Pugh was the product of black on black crime, which is a real and significant problem. Separating the victim from the offender is the stereotypical (and ironically real) challenge.  Some people simply cannot (or will not) apply victim status on a young, black man.  When talking with the panel, I encouraged discussion of first impressions based on several hypothetical scenarios involving young black men.  Everyone knew that they would be judged by their peers based on their responses, which is why the first step – establishing trust – is so important.  Talking with friends about such sensitive topics is much easier than with strangers. To the extent possible, before long the panel was discussing racial stereotypes with some positing them and others actively rebutting.  The note taking from my table was intense.

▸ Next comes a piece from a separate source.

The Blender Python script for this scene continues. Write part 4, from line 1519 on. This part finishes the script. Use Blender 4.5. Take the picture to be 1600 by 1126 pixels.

What about the “hit” issue?  After all, it is far easier to believe that sometimes bad things just happen to good people, than it is to intellectually dissect a tragedy, break it down into its component parts, and figure out a way to prevent it.  Apathy is a Universal characteristic we all share from time to time.  Moreover, even if there were a way to prevent it, the cure will have come too late for Deovan.  After all, he is dead.  No matter the result of the trial, Deovan Pugh would remain so, and his parents will continue without their child.  Why bother with the whole thing at all?

The “hit” defense and the concept of pain and suffering gave me the opportunity early on in jury selection to focus both on issues of trust and fact with the jury. Our discussion of apathy (or resignation) evolved quickly into a discussion of “laziness.”  The jurors and I had plenty of humorous exchanges revolving around this subject.  A discussion of the role of juries, and their power, ensued.  Most people enjoy a sense of control, and juries are incredibly powerful. Laziness as the aspirational default suddenly seems far less attractive – especially when one has the power to decree that which is right and wrong.  Taking apathy to its absurd extreme, the chaos that would ensue from bad acts without consequence is a frightening scenario, and the importance of acknowledging a wrong with money damages becomes less abstract or pointless.

CONCLUSION

Treating prejudice with the respect is deserves is an important part of connecting with a jury.  There is no time for pretending that we live in a model society where bias and stereotypes do not exist.  Pretending to not possess some of these negative attributes yourself, or not addressing them, will only maintain the distance between you and the panel which existed from the moment they entered the courtroom.  You will not gain the trust of strangers in one day, but you can avoid confirming their worst stereotypes about you, so that your client’s story is judged on its merits within the confines of your courtroom. That in itself is a success.  Acknowledging the Truths behind the Stereotypes will begin the real conversation you want to have with them, one that, without them seeingyou as their peer, is not possible.